Data lines:

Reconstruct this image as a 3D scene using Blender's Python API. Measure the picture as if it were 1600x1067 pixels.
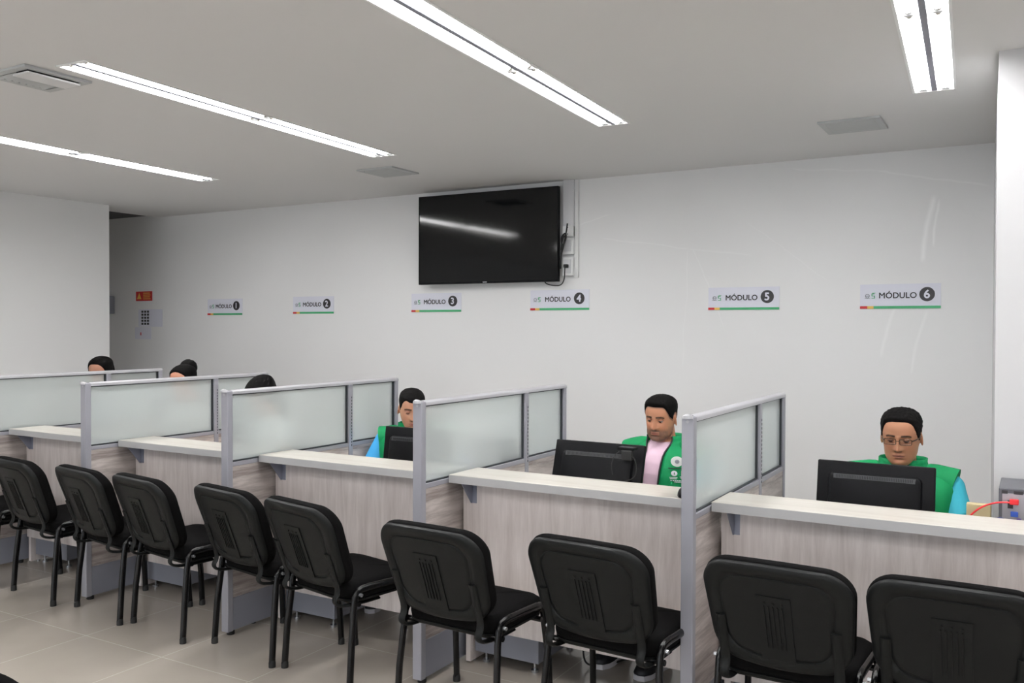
import bpy, bmesh, math, random
from mathutils import Vector, Matrix, Euler, noise
random.seed(7)
PI = math.pi
for o in list(bpy.data.objects): bpy.data.objects.remove(o)
SC = bpy.context.scene
COL = SC.collection

# ------------------------------------------------------------------ camera, world, light level
CAM_YAW, CAM_PITCH, CAM_ROLL, CAM_F = 30.3191, -0.9283, 0.1862, 1397.03
cam_d = bpy.data.cameras.new('camera'); cam = bpy.data.objects.new('camera', cam_d); COL.objects.link(cam)
_y, _p, _r = map(math.radians, (CAM_YAW, CAM_PITCH, CAM_ROLL))
_fw = Vector((-math.sin(_y)*math.cos(_p), math.cos(_y)*math.cos(_p), math.sin(_p)))
_rt = Vector((math.cos(_y), math.sin(_y), 0)); _up = _rt.cross(_fw)
_r2 = _rt*math.cos(_r)+_up*math.sin(_r); _u2 = -_rt*math.sin(_r)+_up*math.cos(_r)
cam.matrix_world = Matrix(((_r2.x,_u2.x,-_fw.x,0),(_r2.y,_u2.y,-_fw.y,0),(_r2.z,_u2.z,-_fw.z,1.58),(0,0,0,1)))
cam_d.sensor_width = 36; cam_d.lens = CAM_F/1600*36; cam_d.clip_start = .05
SC.camera = cam
W = bpy.data.worlds.new('world'); SC.world = W; W.use_nodes = True
W.node_tree.nodes['Background'].inputs[0].default_value = (.8,.85,.9,1)
W.node_tree.nodes['Background'].inputs[1].default_value = 2.5
SC.view_settings.view_transform = 'Standard'; SC.view_settings.look = 'None'
SC.view_settings.exposure = 0.0; SC.view_settings.gamma = 1; SC.view_settings.use_curve_mapping = False
TUBE_POWER = 60.0

# ------------------------------------------------------------------ materials
def s2l(c):
    return tuple(((v/255)/12.92 if v/255 <= .04045 else ((v/255+.055)/1.055)**2.4) for v in c)+(1,)
def mat(name, col, rough=.5, metal=0, spec=.5, coat=0, emit=0, bump=0, bscale=200, var=0, vscale=5):
    m = bpy.data.materials.new(name); m.use_nodes = True; nt = m.node_tree; b = nt.nodes['Principled BSDF']
    c = s2l(col) if max(col) > 1.01 else tuple(col)+(1,)
    b.inputs['Base Color'].default_value = c; b.inputs['Roughness'].default_value = rough
    b.inputs['Metallic'].default_value = metal; b.inputs['Specular IOR Level'].default_value = spec
    b.inputs['Coat Weight'].default_value = coat
    if emit:
        b.inputs['Emission Color'].default_value = c; b.inputs['Emission Strength'].default_value = emit
    if bump or var:
        tc = nt.nodes.new('ShaderNodeTexCoord'); n = nt.nodes.new('ShaderNodeTexNoise'); n.inputs['Scale'].default_value = bscale
        nt.links.new(tc.outputs['Object'], n.inputs['Vector'])
        if bump:
            bp = nt.nodes.new('ShaderNodeBump'); bp.inputs['Strength'].default_value = bump; bp.inputs['Distance'].default_value = .002
            nt.links.new(n.outputs['Fac'], bp.inputs['Height']); nt.links.new(bp.outputs['Normal'], b.inputs['Normal'])
        if var:
            n2 = nt.nodes.new('ShaderNodeTexNoise'); n2.inputs['Scale'].default_value = vscale; n2.inputs['Detail'].default_value = 4
            nt.links.new(tc.outputs['Object'], n2.inputs['Vector'])
            mr = nt.nodes.new('ShaderNodeMapRange'); mr.inputs[3].default_value = 1-var; mr.inputs[4].default_value = 1+var
            nt.links.new(n2.outputs['Fac'], mr.inputs[0])
            mx = nt.nodes.new('ShaderNodeVectorMath'); mx.operation = 'SCALE'; mx.inputs[0].default_value = c[:3]
            nt.links.new(mr.outputs[0], mx.inputs['Scale']); nt.links.new(mx.outputs[0], b.inputs['Base Color'])
    return m
def wood(name, light, dark, axis, rough=.45, contrast=1.0, scale=1.0, planks=0):
    """pale laminate with grain running along `axis`"""
    m = bpy.data.materials.new(name); m.use_nodes = True; nt = m.node_tree; b = nt.nodes['Principled BSDF']
    tc = nt.nodes.new('ShaderNodeTexCoord'); mp = nt.nodes.new('ShaderNodeMapping')
    sc = [9*scale]*3; sc[axis] = .7*scale; mp.inputs['Scale'].default_value = sc
    nt.links.new(tc.outputs['Object'], mp.inputs['Vector'])
    n1 = nt.nodes.new('ShaderNodeTexNoise'); n1.inputs['Scale'].default_value = 2.2; n1.inputs['Detail'].default_value = 8; n1.inputs['Roughness'].default_value = .62; n1.inputs['Distortion'].default_value = .6
    n2 = nt.nodes.new('ShaderNodeTexNoise'); n2.inputs['Scale'].default_value = 9; n2.inputs['Detail'].default_value = 6; n2.inputs['Roughness'].default_value = .7
    nt.links.new(mp.outputs[0], n1.inputs['Vector']); nt.links.new(mp.outputs[0], n2.inputs['Vector'])
    a = nt.nodes.new('ShaderNodeMath'); a.operation = 'MULTIPLY_ADD'; a.inputs[1].default_value = .45
    nt.links.new(n2.outputs['Fac'], a.inputs[0]); nt.links.new(n1.outputs['Fac'], a.inputs[2])
    cr = nt.nodes.new('ShaderNodeValToRGB'); e = cr.color_ramp.elements
    c = .14/contrast
    e[0].position = max(0,.72-c); e[0].color = s2l(dark); e[1].position = .72+c; e[1].color = s2l(light)
    nt.links.new(a.outputs[0], cr.inputs[0])
    nt.links.new(cr.outputs[0], b.inputs['Base Color']); b.inputs['Roughness'].default_value = rough
    return m
M = {}
M['ceiling'] = mat('ceiling_paint', (.745,.742,.738), .9)
M['soffit'] = mat('corridor_ceiling_shade', (.10,.10,.105), .9)  # dark grey paints in the shade of the unlit corridor ceiling
M['left_wall'] = mat('side_wall_paint', (.82,.82,.815), .85)
M['white_wall'] = mat('pillar_paint', (.60,.60,.61), .8)
M['alu'] = mat('grey_powder_coat', (158,158,166), .4, .15)
M['alu_light'] = mat('light_grey_rail', (176,176,180), .35, .15)
M['seal_shade'] = mat('gasket_and_post_shade', (40,44,48), .5)
M['kick'] = mat('grey_laminate', (140,142,152), .5)
M['bracket'] = mat('bracket_steel', (150,153,168), .4, .2)
M['pwood'] = wood('grey_oak_laminate_horizontal', (204,195,190), (142,131,126), 1, contrast=.9)
M['fwood'] = wood('pale_ash_laminate_vertical', (242,233,230), (216,205,201), 2, contrast=.75)
M['swood'] = wood('cream_ash_laminate', (210,206,198), (192,186,177), 0, .3, contrast=.7)
M['edge'] = mat('cream_edge_band', (184,183,183), .4)
M['plastic'] = mat('black_shell_plastic', (.0075,.0083,.0083), .45, spec=.17, bump=.15, bscale=900)
M['fabric'] = mat('black_upholstery', (.004,.0038,.004), .95, spec=.08, bump=.5, bscale=1200)
M['blacksteel'] = mat('gloss_black_steel', (.004,.004,.0045), .2, spec=.35)
M['rubber'] = mat('rubber', (.01,.01,.01), .7)
M['mon'] = mat('monitor_plastic', (.005,.005,.006), .42, spec=.12)
M['mon2'] = mat('monitor_vent_plastic', (.03,.031,.034), .35)
M['screen'] = mat('tv_glass', (.002,.0025,.003), .07, spec=.4)
M['silver'] = mat('silver', (190,192,196), .25, .8)
M['white_plastic'] = mat('white_plastic', (225,225,225), .4)
M['outlet'] = mat('outlet_plastic', (205,205,208), .4)
M['tray'] = mat('luminaire_enamel', (.86,.87,.86), .35)
M['vent'] = mat('vent_enamel', (186,189,189), .5)
M['vdark'] = mat('vent_shadow', (40,42,42), .8)
M['tube'] = mat('fluorescent_tube', (.995,.985,.985), .3, emit=TUBE_POWER)
M['cap'] = mat('lamp_cap', (170,165,155), .3, .6)
M['hair'] = mat('black_hair', (.0035,.003,.003), .65, spec=.08, bump=1.0, bscale=420)
M['vest'] = mat('green_vest_cloth', (6,132,78), .7, spec=.25, bump=.6, bscale=70, var=.12, vscale=9)
M['piping'] = mat('black_piping', (.01,.012,.014), .5)
M['pink'] = mat('pink_cotton', (228,196,214), .8, bump=.5, bscale=40)
M['cyan'] = mat('turquoise_polo_knit', (62,182,204), .8, bump=.5, bscale=40)
M['blue'] = mat('sky_blue_knit', (68,170,232), .8, bump=.5, bscale=40)
M['cream'] = mat('pale_blouse_cloth', (190,194,192), .8)
M['jeans'] = mat('dark_denim', (34,38,52), .85)
M['shoe'] = mat('black_shoe', (.012,.012,.016), .5)
M['sole'] = mat('white_sole', (225,222,226), .5)
M['ink'] = mat('sign_black', (40,38,42), .5)
M['paper'] = mat('sign_white', (222,223,234), .5)
M['red'] = mat('sign_red', (196,40,44), .5)
M['yellow'] = mat('sign_yellow', (232,190,90), .5)
M['green'] = mat('sign_green', (64,166,110), .5)
M['greylogo'] = mat('sign_grey', (150,152,160), .5)
M['redcable'] = mat('red_cable', (226,40,48), .4)
M['bluecable'] = mat('blue_cable', (50,60,110), .4)
M['pcdark'] = mat('computer_case', (92,92,98), .45, .2)
M['pcback'] = mat('computer_back_steel', (172,170,176), .35, .5)
M['purple'] = mat('port_purple', (120,100,170), .4)
M['vga'] = mat('port_blue', (60,95,190), .4)
M['card'] = mat('cardboard', (206,190,150), .8)
M['eglass'] = mat('spectacle_lens', (.9,.95,.95), .05)
M['glframe'] = mat('spectacle_frame', (70,48,30), .3, .4)
M['chairgrey'] = mat('operator_chair_cloth', (.02,.02,.024), .9)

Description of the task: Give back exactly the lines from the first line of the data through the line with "COL = SC.collection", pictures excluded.

Worked solution:
Reconstruct this image as a 3D scene using Blender's Python API. Measure the picture as if it were 1600x1067 pixels.
import bpy, bmesh, math, random
from mathutils import Vector, Matrix, Euler, noise
random.seed(7)
PI = math.pi
for o in list(bpy.data.objects): bpy.data.objects.remove(o)
SC = bpy.context.scene
COL = SC.collection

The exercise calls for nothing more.